Source material
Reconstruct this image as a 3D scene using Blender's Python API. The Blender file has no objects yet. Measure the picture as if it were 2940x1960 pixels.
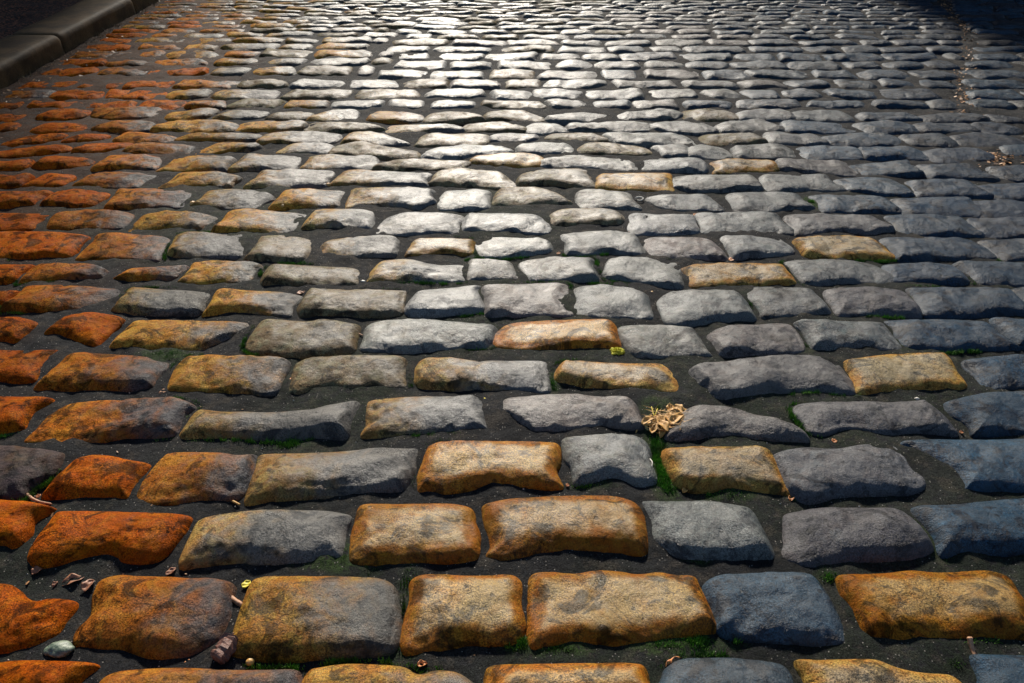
import bpy, math, random
import numpy as np
from mathutils import Vector
random.seed(7)
RNG = np.random.default_rng(11)
C = bpy.context.scene.collection
R = math.radians

# ------------------------------------------------------------------ camera model
W, H = 2940, 1960
F = W * 28 / 36
CX, CY = 1450, 980
TH = math.atan((980 + 562) / F)
CAM_H = 1.1


def un(x, y, z=0.0):
    """pixel of the photograph -> point of the street at height z"""
    a = (x - CX) / F
    b = (y - CY) / F
    dy = math.cos(TH) - b * math.sin(TH)
    dz = -math.sin(TH) - b * math.cos(TH)
    t = (z - CAM_H) / dz
    return (a * t, dy * t)


def proj(x, y, z=0.0):
    zc = y * math.cos(TH) + (CAM_H - z) * math.sin(TH)
    v = (CAM_H - z) * math.cos(TH) - y * math.sin(TH)
    return (CX + F * x / zc, CY + F * v / zc)


# ------------------------------------------------------------------ numpy noise
def _hash(ix, iy, seed):
    n = (ix.astype(np.int64) * 374761393 + iy.astype(np.int64) * 668265263 + seed * 974634777) & 0xFFFFFFFF
    n = ((n ^ (n >> 13)) * 1274126177) & 0xFFFFFFFF
    n = n ^ (n >> 16)
    return (n & 0xFFFF) / 65535.0


def vnoise(x, y, seed=0):
    ix = np.floor(x); iy = np.floor(y)
    fx = x - ix; fy = y - iy
    fx = fx * fx * (3 - 2 * fx); fy = fy * fy * (3 - 2 * fy)
    ix = ix.astype(np.int64); iy = iy.astype(np.int64)
    a = _hash(ix, iy, seed); b = _hash(ix + 1, iy, seed)
    c = _hash(ix, iy + 1, seed); d = _hash(ix + 1, iy + 1, seed)
    return (a + (b - a) * fx) * (1 - fy) + (c + (d - c) * fx) * fy - 0.5


def fbm(x, y, seed=0, octv=4):
    s = 0; amp = 1.0
    for k in range(octv):
        s = s + amp * vnoise(x * 2 ** k + 17.3 * k, y * 2 ** k - 9.1 * k, seed + k)
        amp *= 0.5
    return s


def smooth(a, b, x):
    t = np.clip((x - a) / (b - a), 0, 1)
    return t * t * (3 - 2 * t)


# ------------------------------------------------------------------ materials
def new_mat(name):
    m = bpy.data.materials.new(name)
    m.use_nodes = True
    nt = m.node_tree
    nt.nodes.clear()
    out = nt.nodes.new('ShaderNodeOutputMaterial')
    p = nt.nodes.new('ShaderNodeBsdfPrincipled')
    nt.links.new(p.outputs[0], out.inputs[0])
    return m, nt, p


class NB:
    """small node builder"""
    def __init__(s, nt):
        s.nt = nt
        s.pos = nt.nodes.new('ShaderNodeNewGeometry').outputs['Position']

    def n(s, t):
        return s.nt.nodes.new(t)

    def l(s, a, b):
        s.nt.links.new(a, b)

    def noise(s, scale, detail=4, rough=0.55, vec=None, dist=0.0):
        n = s.n('ShaderNodeTexNoise')
        n.inputs['Scale'].default_value = scale
        n.inputs['Detail'].default_value = detail
        n.inputs['Roughness'].default_value = rough
        n.inputs['Distortion'].default_value = dist
        s.l(vec or s.pos, n.inputs['Vector'])
        return n.outputs['Fac']

    def voro(s, scale, feature='F1'):
        n = s.n('ShaderNodeTexVoronoi')
        n.feature = feature
        n.inputs['Scale'].default_value = scale
        s.l(s.pos, n.inputs['Vector'])
        return n

    def mapr(s, v, a, b, c=0.0, d=1.0, kind='SMOOTHSTEP'):
        n = s.n('ShaderNodeMapRange')
        n.interpolation_type = kind
        s.l(v, n.inputs[0])
        for i, q in zip((1, 2, 3, 4), (a, b, c, d)):
            n.inputs[i].default_value = q
        return n.outputs[0]

    def math(s, op, a, b=None, clamp=False):
        n = s.n('ShaderNodeMath'); n.operation = op; n.use_clamp = clamp
        for i, q in enumerate((a, b)):
            if q is None: continue
            if isinstance(q, (int, float)): n.inputs[i].default_value = q
            else: s.l(q, n.inputs[i])
        return n.outputs[0]

    def mix(s, f, a, b, mode='MIX'):
        n = s.n('ShaderNodeMix'); n.data_type = 'RGBA'; n.blend_type = mode
        for i, q in ((0, f), (6, a), (7, b)):
            if isinstance(q, (int, float)): n.inputs[i].default_value = q
            elif isinstance(q, tuple): n.inputs[i].default_value = (*q, 1)
            else: s.l(q, n.inputs[i])
        return n.outputs[2]

    def attr(s, name):
        n = s.n('ShaderNodeAttribute'); n.attribute_name = name
        return n

    def bump(s, h, strength, dist, prev=None):
        n = s.n('ShaderNodeBump')
        n.inputs['Strength'].default_value = strength
        n.inputs['Distance'].default_value = dist
        s.l(h, n.inputs['Height'])
        if prev is not None: s.l(prev, n.inputs['Normal'])
        return n.outputs[0]


def stone_material():
    m, nt, p = new_mat('cobblestone_granite')
    b = NB(nt)
    base = b.attr('base').outputs['Color']
    stain_glow = b.attr('stain_glow').outputs['Color']
    sm = b.attr('glow_rim').outputs['Fac']  # mask for the orange light painted on left ends
    n1 = b.noise(22, 6, 0.6, dist=0.6)
    msk = b.math('ADD', sm, b.math('MULTIPLY', b.math('SUBTRACT', n1, 0.5), 1.25))
    msk = b.mapr(msk, 0.12, 0.88)
    hue = b.mapr(b.noise(31, 5, 0.65, dist=0.8), 0.42, 0.62)
    st2 = b.mix(hue, stain_glow, b.mix(1.0, stain_glow, (1.15, 1.55, 1.7), 'MULTIPLY'))
    col = b.mix(msk, base, st2)
    # soft tone variation of the mineral
    n2 = b.noise(45, 5, 0.6)
    col = b.mix(b.mapr(n2, 0.3, 0.7, 0.0, 0.55), col, b.mix(1.0, col, (0.62, 0.66, 0.72), 'MULTIPLY'))
    # dark weathered patches with an outline of their own
    n3 = b.noise(17, 8, 0.68, dist=1.2)
    pat = b.mapr(n3, 0.51, 0.60, 0.0, 0.85)
    col = b.mix(pat, col, b.mix(1.0, col, (0.16, 0.19, 0.24), 'MULTIPLY'))
    # pale worn crust
    n4 = b.noise(26, 7, 0.7, dist=0.8)
    col = b.mix(b.mapr(n4, 0.60, 0.70, 0.0, 0.5), col, b.mix(1.0, col, (1.75, 1.62, 1.45), 'MULTIPLY'))
    # grains
    g1 = b.noise(330, 4, 0.8)
    g2 = b.noise(900, 2, 0.7)
    g = b.math('ADD', b.mapr(g1, 0.37, 0.65, 0.15, 2.0, 'LINEAR'), b.mapr(g2, 0.3, 0.7, -0.35, 0.35, 'LINEAR'))
    gs_ = b.mapr(b.noise(8, 3), 0.35, 0.65, 0.35, 1.0)
    g = b.math('ADD', b.math('MULTIPLY', b.math('SUBTRACT', g, 1.0), gs_), 1.0)
    g = b.math('MAXIMUM', g, 0.06)
    gc = b.n('ShaderNodeCombineColor')
    for i in range(3): b.l(g, gc.inputs[i])
    col = b.mix(1.0, col, gc.outputs[0], 'MULTIPLY')
    # separate dark pits
    vp = b.voro(48)
    vc = b.n('ShaderNodeSeparateColor'); b.l(vp.outputs['Color'], vc.inputs[0])
    wob = b.math('ADD', vp.outputs['Distance'], b.math('MULTIPLY', b.noise(140, 3), 0.25))
    hole = b.math('MULTIPLY', b.mapr(wob, 0.42, 0.26), b.mapr(vc.outputs[0], 0.80, 0.86))
    col = b.mix(b.math('MULTIPLY', hole, 0.75), col, b.mix(1.0, col, (0.15, 0.16, 0.18), 'MULTIPLY'))
    b.l(col, p.inputs['Base Color'])
    ro = b.math('ADD', b.mapr(g1, 0.3, 0.7, 0.24, 0.44, 'LINEAR'), b.math('MULTIPLY', msk, 0.22))
    # gloss shaped to hold the sun's sheen to the street's middle
    pol = b.attr('glare_gloss').outputs['Fac']
    b.l(b.math('MULTIPLY', pol, b.mapr(msk, 0.1, 0.9, 0.50, 0.10)), p.inputs['Specular IOR Level'])
    ro = b.math('ADD', ro, b.mapr(b.noise(12, 4), 0.35, 0.65, -0.04, 0.10))
    b.l(ro, p.inputs['Roughness'])
    b.l(b.mix(msk, (1.0, 1.0, 1.0), (1.0, 0.55, 0.25)), p.inputs['Specular Tint'])  # orange of the warm light put into the reflections too
    p.inputs['Specular IOR Level'].default_value = 0.55
    # thin wet film: broken, stronger mid-street to shape the glare
    wet = b.mapr(b.noise(10, 5, 0.65), 0.32, 0.60, 0.25, 1.0)
    b.l(b.math('MULTIPLY', b.math('MULTIPLY', wet, pol), b.mapr(msk, 0.2, 1.0, 0.7, 0.35)), p.inputs['Coat Weight'])
    p.inputs['Coat Roughness'].default_value = 0.33
    p.inputs['Coat IOR'].default_value = 1.4
    lump = b.noise(55, 5, 0.6)
    k = b.bump(lump, 0.9, 0.009)
    ch = b.noise(150, 4, 0.7)
    k = b.bump(ch, 0.8, 0.0035, k)
    pit = b.mapr(b.voro(130).outputs['Distance'], 0.0, 0.35)
    pm = b.mapr(b.noise(14, 3), 0.5, 0.62)
    pit2 = b.math('MULTIPLY', b.math('SUBTRACT', pit, 1.0), pm)
    k = b.bump(pit2, 0.45, 0.0016, k)
    k = b.bump(b.math('MULTIPLY', hole, -1.0), 0.6, 0.003, k)
    k = b.bump(g1, 1.0, 0.0030, k)
    b.l(k, p.inputs['Normal'])
    kc = b.bump(lump, 0.5, 0.005)
    kc = b.bump(g1, 0.7, 0.0018, kc)
    b.l(kc, p.inputs['Coat Normal'])
    return m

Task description
Skip every picture and return the lines above from the top through the one that contains "return (n & 0xFFFF) / 65535.0".

Task output
Reconstruct this image as a 3D scene using Blender's Python API. The Blender file has no objects yet. Measure the picture as if it were 2940x1960 pixels.
import bpy, math, random
import numpy as np
from mathutils import Vector
random.seed(7)
RNG = np.random.default_rng(11)
C = bpy.context.scene.collection
R = math.radians

# ------------------------------------------------------------------ camera model
W, H = 2940, 1960
F = W * 28 / 36
CX, CY = 1450, 980
TH = math.atan((980 + 562) / F)
CAM_H = 1.1


def un(x, y, z=0.0):
    """pixel of the photograph -> point of the street at height z"""
    a = (x - CX) / F
    b = (y - CY) / F
    dy = math.cos(TH) - b * math.sin(TH)
    dz = -math.sin(TH) - b * math.cos(TH)
    t = (z - CAM_H) / dz
    return (a * t, dy * t)


def proj(x, y, z=0.0):
    zc = y * math.cos(TH) + (CAM_H - z) * math.sin(TH)
    v = (CAM_H - z) * math.cos(TH) - y * math.sin(TH)
    return (CX + F * x / zc, CY + F * v / zc)


# ------------------------------------------------------------------ numpy noise
def _hash(ix, iy, seed):
    n = (ix.astype(np.int64) * 374761393 + iy.astype(np.int64) * 668265263 + seed * 974634777) & 0xFFFFFFFF
    n = ((n ^ (n >> 13)) * 1274126177) & 0xFFFFFFFF
    n = n ^ (n >> 16)
    return (n & 0xFFFF) / 65535.0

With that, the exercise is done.